The 40-year-old also gave Tatum a steep task for his career in Boston:

“It brings chills every time,” Pierce said, when asked about the feeling of returning to the TD Garden. “Stepping out there, grabbing the ball, reminiscing about the practice days, looking up at the banners… The one thing I looked up at today was the empty banner. And I was like, ‘Man, I left one behind.’ So I’m out there talking to Jayson Tatum like, ‘You gotta fill that up for me. I left one behind.'”



The pair recently talked about the 2008 championship squad in a segment for ESPN.

“That was everything for me,” Pierce told Tatum. “I’m a kid. I grew up in L.A. I grew up a Laker fan, like you. I grew up a Laker fan, I was a Magic Johnson fan. To get drafted by the Celtics and just learn the history of the Celtics. And then to play against the Lakers and then beat them in a championship and then become part of the rivalry. So this is like everything for me. Hopefully you’ll have your chance to put your writing on the wall.”
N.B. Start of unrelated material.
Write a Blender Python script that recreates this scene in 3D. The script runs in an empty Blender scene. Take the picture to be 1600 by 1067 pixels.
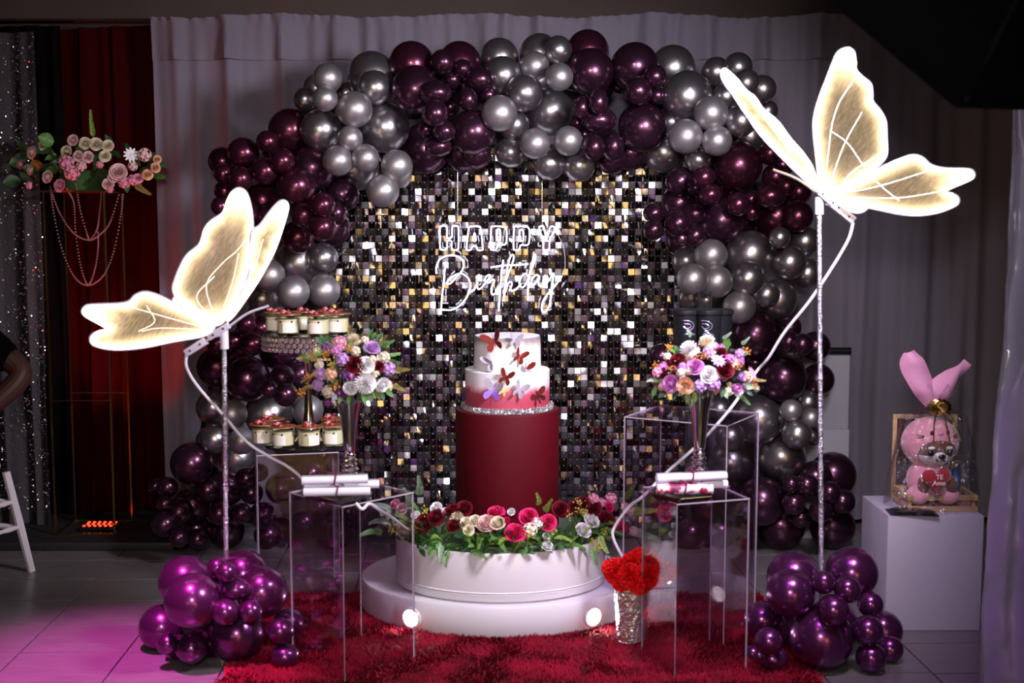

“One day,” Tatum responded.

Albeit young, the former Duke star understands just how flattering the comparisons are, calling it an “honor to be in the same sentence” as Pierce. He also noted that the high expectations creates a little bit of added pressure.

“It does add pressure,” Tatum said on Celtics media day, “Especially when someone like Paul Pierce speaks that highly about you. I guess I just have to keep working and hopefully one day I can hopefully achieve some of the things he’s done in his career.”

In the day leading up to the team’s season opener, Pierce expressed nothing but confidence in the starting forward’s abilities.

“Most times you look at rookies, and when they first get in the NBA set, whether it be Summer League or in practice or in a game… But the times I watched him, he plays at his own pace, he’s never in a hurry,” he told ESPN’s Chris Forsberg. “That’s something you don’t really see from rookies. He has a really mature game. I think he’s going to be a major contributor for this team this year.”